Usher

Rumors have spread that Usher is eager to sell pictures of his newborn son, Usher Raymond V, to the highest bidder. Not true, he tells Page Six.

“In no way would I ever pimp out my child for money.” “I am livid that people talk about my child,” Usher told us. In fact, he has posed – for free – with his son for an “incredible” Father’s Day cover for Essence magazine.

“What makes you a man more than being a father to your child? I recognize I gave anonymity away when I became an artist, but to have people try to paint a horrible picture of what’s so beautiful – it’s obvious someone is trying to stop something so beautiful.”

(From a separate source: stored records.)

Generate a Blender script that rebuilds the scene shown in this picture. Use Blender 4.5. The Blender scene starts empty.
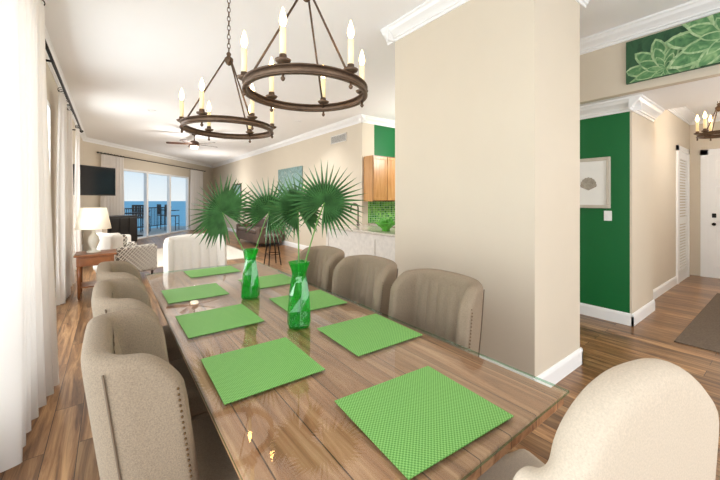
import bpy, bmesh, math, random
from math import sin, cos, pi, radians, sqrt, atan2
from mathutils import Vector, Matrix
random.seed(7)
S = bpy.context.scene
S.view_settings.view_transform = 'Standard'
S.view_settings.exposure = -0.06
COL = S.collection

# ------------------------------------------------------------ helpers
def lin(r, g, b):
    f = lambda c: (c/255/12.92) if c/255 <= .04045 else ((c/255+.055)/1.055)**2.4
    return (f(r), f(g), f(b), 1)

def newmat(name):
    m = bpy.data.materials.new(name); m.use_nodes = True
    nt = m.node_tree
    return m, nt, nt.nodes['Principled BSDF']

def mat(name, rgb, rough=.5, metal=0, var=.04, scale=8, bump=0, bscale=60, emis=None, estr=0, sheen=0, trans=0, spec=.5):
    m, nt, b = newmat(name)
    c = lin(*rgb)
    n = nt.nodes.new('ShaderNodeTexNoise'); n.inputs['Scale'].default_value = scale; n.inputs['Detail'].default_value = 4
    tc = nt.nodes.new('ShaderNodeTexCoord'); nt.links.new(tc.outputs['Object'], n.inputs['Vector'])
    r = nt.nodes.new('ShaderNodeValToRGB')
    r.color_ramp.elements[0].position = .3; r.color_ramp.elements[1].position = .7
    r.color_ramp.elements[0].color = tuple(x*(1-var) for x in c[:3])+(1,)
    r.color_ramp.elements[1].color = tuple(min(1, x*(1+var)) for x in c[:3])+(1,)
    nt.links.new(n.outputs['Fac'], r.inputs['Fac']); nt.links.new(r.outputs['Color'], b.inputs['Base Color'])
    b.inputs['Roughness'].default_value = rough; b.inputs['Metallic'].default_value = metal
    b.inputs['Specular IOR Level'].default_value = spec
    if sheen: b.inputs['Sheen Weight'].default_value = sheen
    if emis:
        b.inputs['Emission Color'].default_value = lin(*emis); b.inputs['Emission Strength'].default_value = estr
    if bump:
        n2 = nt.nodes.new('ShaderNodeTexNoise'); n2.inputs['Scale'].default_value = bscale; n2.inputs['Detail'].default_value = 3
        nt.links.new(tc.outputs['Object'], n2.inputs['Vector'])
        bp = nt.nodes.new('ShaderNodeBump'); bp.inputs['Strength'].default_value = bump; bp.inputs['Distance'].default_value = .01
        nt.links.new(n2.outputs['Fac'], bp.inputs['Height']); nt.links.new(bp.outputs['Normal'], b.inputs['Normal'])
    return m

def woodmat(name, c1, c2, c3, pw=.14, pl=1.5, rough=.35, along='Y', mortar=.002, grain=1.0, lo=.78, hi=1.12):
    m, nt, b = newmat(name); L = nt.links
    tc = nt.nodes.new('ShaderNodeTexCoord')
    mp = nt.nodes.new('ShaderNodeMapping')
    if along == 'Y': mp.inputs['Rotation'].default_value = (0, 0, radians(90))
    if along == 'Z': mp.inputs['Rotation'].default_value = (0, radians(90), 0)
    L.new(tc.outputs['Object'], mp.inputs['Vector'])
    br = nt.nodes.new('ShaderNodeTexBrick')
    br.inputs['Scale'].default_value = 1; br.inputs['Brick Width'].default_value = pl; br.inputs['Row Height'].default_value = pw
    br.inputs['Mortar Size'].default_value = mortar; br.inputs['Mortar Smooth'].default_value = .1
    br.inputs['Color1'].default_value = (0, 0, 0, 1); br.inputs['Color2'].default_value = (1, 1, 1, 1); br.inputs['Mortar'].default_value = (.3, .3, .3, 1)
    br.offset = .37
    L.new(mp.outputs['Vector'], br.inputs['Vector'])
    mp2 = nt.nodes.new('ShaderNodeMapping'); mp2.inputs['Scale'].default_value = (1.3, 16, 16)
    L.new(mp.outputs['Vector'], mp2.inputs['Vector'])
    ad = nt.nodes.new('ShaderNodeVectorMath'); ad.operation = 'MULTIPLY_ADD'
    L.new(br.outputs['Color'], ad.inputs[0]); ad.inputs[1].default_value = (7, 13, 5); L.new(mp2.outputs['Vector'], ad.inputs[2])
    n = nt.nodes.new('ShaderNodeTexNoise'); n.inputs['Scale'].default_value = 1.0; n.inputs['Detail'].default_value = 7; n.inputs['Roughness'].default_value = .65; n.inputs['Distortion'].default_value = 1.2
    L.new(ad.outputs[0], n.inputs['Vector'])
    r = nt.nodes.new('ShaderNodeValToRGB'); e = r.color_ramp.elements
    e[0].position = .5-.2*grain; e[0].color = lin(*c1); e[1].position = .5+.2*grain; e[1].color = lin(*c3)
    e2 = e.new(.5); e2.color = lin(*c2)
    L.new(n.outputs['Fac'], r.inputs['Fac'])
    hv = nt.nodes.new('ShaderNodeMix'); hv.data_type = 'RGBA'; hv.blend_type = 'MULTIPLY'; hv.inputs[0].default_value = 1
    rr = nt.nodes.new('ShaderNodeMapRange'); rr.inputs[3].default_value = lo; rr.inputs[4].default_value = hi
    L.new(br.outputs['Color'], rr.inputs[0])
    L.new(r.outputs['Color'], hv.inputs[6]); L.new(rr.outputs[0], hv.inputs[7])
    mm = nt.nodes.new('ShaderNodeMix'); mm.data_type = 'RGBA'; mm.inputs[7].default_value = tuple(x*.35 for x in lin(*c1)[:3])+(1,)
    L.new(br.outputs['Fac'], mm.inputs[0]); L.new(hv.outputs[2], mm.inputs[6])
    L.new(mm.outputs[2], b.inputs['Base Color'])
    b.inputs['Roughness'].default_value = rough
    bp = nt.nodes.new('ShaderNodeBump'); bp.inputs['Strength'].default_value = .12; bp.inputs['Distance'].default_value = .004
    L.new(n.outputs['Fac'], bp.inputs['Height']); L.new(bp.outputs['Normal'], b.inputs['Normal'])
    return m

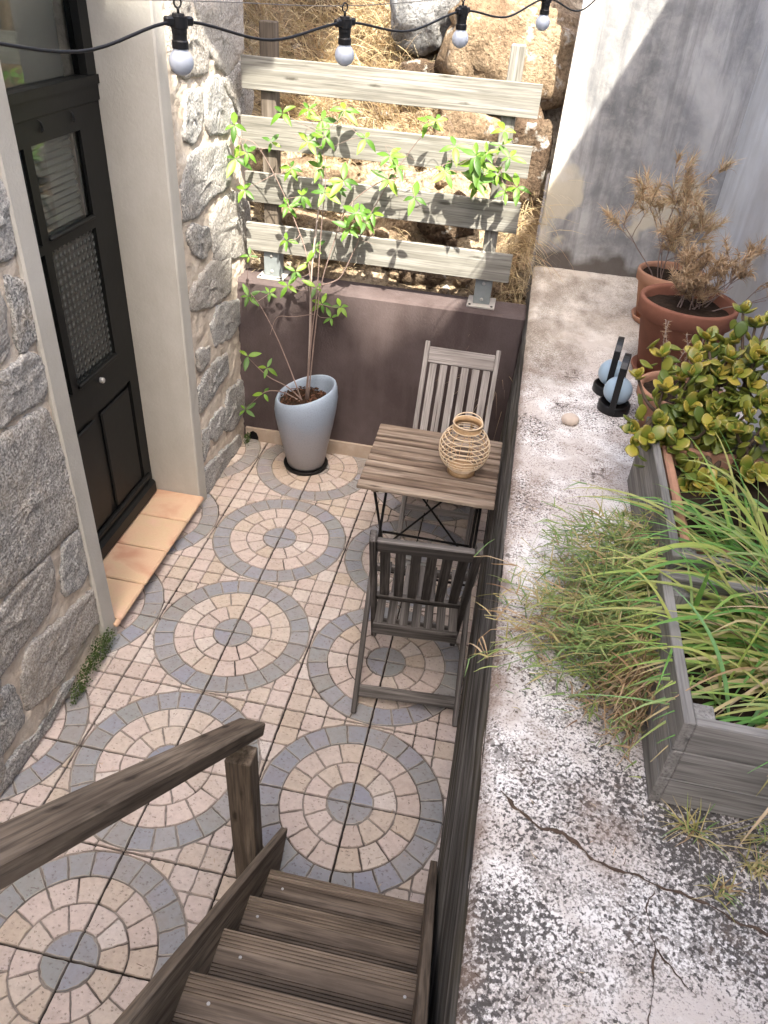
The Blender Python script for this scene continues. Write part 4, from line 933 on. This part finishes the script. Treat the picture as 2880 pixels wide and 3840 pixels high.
terracotta_pot('large dark terracotta pot with thick rim holding a dry shrub',(1.605,.955,1.0),.186,.125,.305,M['terracotta'],.07,True,.86)
terracotta_pot('orange terracotta pot behind the large one, near the wall corner',(1.63,1.55,1.0),.155,.11,.225,M['terracotta_pale'],.05,True,.88)
terracotta_pot('pale worn terracotta pot half hidden by the succulent, beside the lanterns',(1.565,.475,1.0),.15,.11,.16,M['terracotta_pale'],.045,False,.82)

# dry shrubs
def shrub(name,label,base,stems,mats,blen=.05,nb=26,wid=.0026):
    t=thing(name,label,'plant',base);st=MB();fo=MB()
    def grow(p,d,L,r,lv):
        pts=[p.copy()];q=p.copy();n=6
        for i in range(n):
            d=(d+Vector((rnu(-.2,.2),rnu(-.2,.2),rnu(-.10,.12)))).normalized();q=q+d*L/n;pts.append(q.copy())
        st.tube(pts,[r*(1-.6*i/n) for i in range(n+1)],5)
        if lv<2:
            for k in range(random.choice([3,4,5]) if lv==0 else random.choice([2,3,4])):
                s_=rnu(.35,1.);j=min(n-1,int(s_*n));o=pts[j].lerp(pts[j+1],s_*n-j)
                grow(o,(d+Vector((rnu(-.9,.9),rnu(-.9,.9),rnu(-.2,.6)))).normalized(),L*rnu(.35,.6),r*.55,lv+1)
        if lv>0:
            bias=Vector((rnu(-.6,.6),rnu(-.6,.6),rnu(-.2,.5)))
            for k in range(nb):
                s_=rnu(.25,1.)**.6;j=min(n-1,int(s_*n));o=pts[j].lerp(pts[j+1],s_*n-j)
                blade_strip(fo,o,d*rnu(.3,1.2)+bias+Vector((rnu(-.8,.8),rnu(-.8,.8),rnu(-.5,.8))),blen*rnu(.35,1.2),wid*rnu(.6,1.2),rnu(-.4,2.2),random.choice([0,0,1]),3,rnu(-1.5,1.5))
    for (dx,dy,dz,L) in stems: grow(Vector((rnu(-.05,.05),rnu(-.04,.04),0)),Vector((dx,dy,dz)).normalized(),L,.0032,0)
    st.build('stems',M['twig'],t);o=fo.build('dry_foliage',mats,t);o['kind']='stuff';return t
shrub('dry_shrub','brown dried feathery shrub growing in the large terracotta pot',(1.61,.97,1.255),[(-.2,0,1,.16),(0,.1,1,.2),(.25,0,1,.18),(.75,.1,1,.27),(.95,-.1,.9,.29),(.5,.2,1,.24),(-.05,-.1,1,.2),(.1,.1,1,.24),(-.3,-.1,.8,.1),(.35,-.1,.8,.13),(1.,0,.7,.22)],[M['dry_fine'],M['grass_d']],.045,34)
shrub('dry_shrub','taller golden dried plume plant in the pot behind, leaning left',(1.60,1.5,1.195),[(-.42,-.1,1,.38),(-.3,0,1,.36),(-.15,.05,1,.3),(.0,0,1,.33),(.08,-.1,1,.28),(-.25,-.1,1,.26)],[M['dry_fine'],M['straw']],.07,46)
t=thing('dry_sprigs','pale dried needle sprigs standing between the pots and the succulent','plant',(1.55,.48,1.14));b=MB();sb=MB()
for k in range(13):
    p=Vector((rnu(-.06,.10),rnu(-.08,.06),0));d=Vector((rnu(-.25,.25),rnu(-.1,.2),1)).normalized();L=rnu(.12,.26);pts=[p+d*L*i/6+Vector((.01*math.sin(i+k),0,0)) for i in range(7)];sb.tube(pts,.0013,4)
    for i in range(60):
        s_=rnu(.35,1);o=p+d*L*s_+Vector((.01*math.sin(s_*6+k),0,0));blade_strip(b,o,(rnu(-1,1),rnu(-1,1),rnu(-.1,.5)),rnu(.010,.02),.0016,.4,0,2,rnu(-1,1))
sb.build('stems',M['cane'],t);o=b.build('needles',M['grass_d'],t);o['kind']='stuff'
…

Whatever. Usher is crazy. If I had a baby, I’d give it a dumb name like Noid (after the Domino’s Pizza mascot). Then I’d put an eye patch over one of their eyes and shop pictures of them around to tabloids for millions claiming this to be a real cyclops. I’ll tell them that even though this baby is pretty much useless to society and logically, should be thrown into a bottomless pit, I still love them anyway. People will eat it up. In two weeks after I deposit all my checks into an offshore bank account, I’ll drop the baby off at my neighbor’s door and move to the Bahamas. Oh and I’ll probably take the eye patch with me because that shit cost $1.50 at Wal-Mart.